Scaling value while also scaling variability
Scaling a business, we're told, is about establishing processes, procedures and workflows, to ensure that the value that you created when you were small persists as you grow. The goal being to ensure that every experience your new customers have is of the same value as the experiences your early customers had. To do so, it seems, you have to eliminate variability to prevent substandard customer experiences.
But variability drives innovation. Without random variation, single celled organisms never evolve into human beings, and nobody even has the luxury of thinking about scale. Variability is the singular engine driving adaptation, growth, and increasingly, in the rapidly changing world we live in, survival.

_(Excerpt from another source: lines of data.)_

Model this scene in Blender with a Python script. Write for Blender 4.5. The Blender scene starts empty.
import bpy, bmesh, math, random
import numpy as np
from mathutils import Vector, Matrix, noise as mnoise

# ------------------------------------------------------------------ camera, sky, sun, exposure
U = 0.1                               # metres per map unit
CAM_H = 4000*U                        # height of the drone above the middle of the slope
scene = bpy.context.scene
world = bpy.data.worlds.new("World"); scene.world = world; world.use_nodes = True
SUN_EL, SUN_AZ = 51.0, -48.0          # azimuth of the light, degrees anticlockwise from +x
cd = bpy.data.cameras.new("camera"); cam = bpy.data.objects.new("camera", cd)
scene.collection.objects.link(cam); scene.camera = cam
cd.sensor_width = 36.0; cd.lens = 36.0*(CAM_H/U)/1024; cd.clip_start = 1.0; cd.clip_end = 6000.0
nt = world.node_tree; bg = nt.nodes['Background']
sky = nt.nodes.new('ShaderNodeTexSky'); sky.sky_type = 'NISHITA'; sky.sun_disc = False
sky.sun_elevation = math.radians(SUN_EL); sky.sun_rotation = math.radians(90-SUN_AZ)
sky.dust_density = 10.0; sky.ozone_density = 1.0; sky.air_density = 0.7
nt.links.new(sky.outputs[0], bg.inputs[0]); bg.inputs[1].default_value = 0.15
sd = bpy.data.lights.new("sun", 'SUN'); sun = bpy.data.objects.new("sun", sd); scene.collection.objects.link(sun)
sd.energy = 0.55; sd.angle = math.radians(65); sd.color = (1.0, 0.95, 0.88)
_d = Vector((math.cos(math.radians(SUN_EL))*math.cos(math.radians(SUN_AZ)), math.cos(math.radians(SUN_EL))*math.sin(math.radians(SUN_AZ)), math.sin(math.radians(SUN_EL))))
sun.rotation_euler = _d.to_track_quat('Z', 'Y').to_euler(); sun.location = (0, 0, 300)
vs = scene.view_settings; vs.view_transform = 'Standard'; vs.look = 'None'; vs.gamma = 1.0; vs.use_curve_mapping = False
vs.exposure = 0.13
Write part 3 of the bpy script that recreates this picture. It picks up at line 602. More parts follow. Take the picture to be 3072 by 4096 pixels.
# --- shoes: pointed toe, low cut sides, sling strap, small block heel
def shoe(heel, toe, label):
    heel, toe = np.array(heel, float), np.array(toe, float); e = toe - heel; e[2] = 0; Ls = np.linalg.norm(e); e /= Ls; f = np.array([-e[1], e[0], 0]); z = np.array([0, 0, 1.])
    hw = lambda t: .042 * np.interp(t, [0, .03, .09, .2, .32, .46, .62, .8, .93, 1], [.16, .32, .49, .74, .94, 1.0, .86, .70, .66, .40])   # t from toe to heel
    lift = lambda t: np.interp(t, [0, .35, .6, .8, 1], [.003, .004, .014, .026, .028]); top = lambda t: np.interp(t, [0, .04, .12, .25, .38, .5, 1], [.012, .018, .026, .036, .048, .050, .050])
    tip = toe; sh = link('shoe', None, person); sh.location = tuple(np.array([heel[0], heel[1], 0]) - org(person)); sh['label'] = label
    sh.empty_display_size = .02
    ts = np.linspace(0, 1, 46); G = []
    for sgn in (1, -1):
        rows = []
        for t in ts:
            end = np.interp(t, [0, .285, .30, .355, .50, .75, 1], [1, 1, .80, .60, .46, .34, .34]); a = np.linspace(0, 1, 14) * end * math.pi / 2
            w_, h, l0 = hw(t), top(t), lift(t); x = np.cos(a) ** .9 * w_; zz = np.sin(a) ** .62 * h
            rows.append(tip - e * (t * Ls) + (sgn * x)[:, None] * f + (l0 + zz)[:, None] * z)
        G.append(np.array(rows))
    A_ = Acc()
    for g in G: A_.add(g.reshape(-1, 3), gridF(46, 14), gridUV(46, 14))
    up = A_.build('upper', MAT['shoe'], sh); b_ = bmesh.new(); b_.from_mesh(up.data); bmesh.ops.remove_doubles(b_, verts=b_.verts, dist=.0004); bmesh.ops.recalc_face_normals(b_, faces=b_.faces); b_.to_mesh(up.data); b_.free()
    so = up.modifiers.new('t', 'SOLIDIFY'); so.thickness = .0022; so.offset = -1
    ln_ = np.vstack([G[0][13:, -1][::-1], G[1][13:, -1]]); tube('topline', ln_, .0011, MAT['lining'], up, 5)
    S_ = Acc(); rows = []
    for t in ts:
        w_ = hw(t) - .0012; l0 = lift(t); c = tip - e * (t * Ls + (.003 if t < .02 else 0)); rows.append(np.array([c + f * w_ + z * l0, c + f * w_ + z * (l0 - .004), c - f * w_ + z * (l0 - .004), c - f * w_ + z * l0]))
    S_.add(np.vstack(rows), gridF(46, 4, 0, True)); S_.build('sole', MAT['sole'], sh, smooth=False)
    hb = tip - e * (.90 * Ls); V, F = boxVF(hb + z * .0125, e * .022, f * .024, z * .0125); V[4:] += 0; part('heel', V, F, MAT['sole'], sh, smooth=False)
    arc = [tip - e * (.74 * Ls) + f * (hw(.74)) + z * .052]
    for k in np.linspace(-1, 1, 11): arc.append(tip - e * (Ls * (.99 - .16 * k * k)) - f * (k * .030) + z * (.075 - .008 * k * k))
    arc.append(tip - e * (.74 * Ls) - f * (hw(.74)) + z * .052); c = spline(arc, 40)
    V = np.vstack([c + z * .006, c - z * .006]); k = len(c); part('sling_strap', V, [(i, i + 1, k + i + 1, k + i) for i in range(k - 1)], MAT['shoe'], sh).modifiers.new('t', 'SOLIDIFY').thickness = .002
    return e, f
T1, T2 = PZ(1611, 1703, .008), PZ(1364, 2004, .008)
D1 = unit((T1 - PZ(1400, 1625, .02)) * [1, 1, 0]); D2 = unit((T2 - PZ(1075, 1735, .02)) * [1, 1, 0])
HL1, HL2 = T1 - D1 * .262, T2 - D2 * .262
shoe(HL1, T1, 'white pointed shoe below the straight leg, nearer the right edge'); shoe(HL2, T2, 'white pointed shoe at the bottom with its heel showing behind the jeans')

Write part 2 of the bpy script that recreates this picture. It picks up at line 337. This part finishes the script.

So can we scale both value and variability? Should we?
You simply can't replicate the chaos that permeates an early stage startup as a company grows, and you shouldn't want to. We all have enough grey hairs from that time. But if we convince ourselves that there is a "right way", then our teams will hew ever closer to that. Then, innovation stops, people get caught up in dogma, and the company struggles to meet evolving expectations in a dynamic market.
Even though everyone in the company is doing everything "right."
What if we aimed instead to scale not only the value creation that we cultivated at a small size, but also the variability that helped us find that value creation in the first place?
As an example, what if instead of a "right way", we instead scaled a "default way" for our teams (HT: Aaron Dignan), while also giving them autonomy to deviate if it made sense? If we did this, our teams could do what had been proven effective in the past, but they could also change things if they thought it was for the better. They might be wrong, or they might be right, but either way the organization would be smarter having conducted the experiment.
Might we be able, this way, to scale customer experiences better than the ones we first had success with?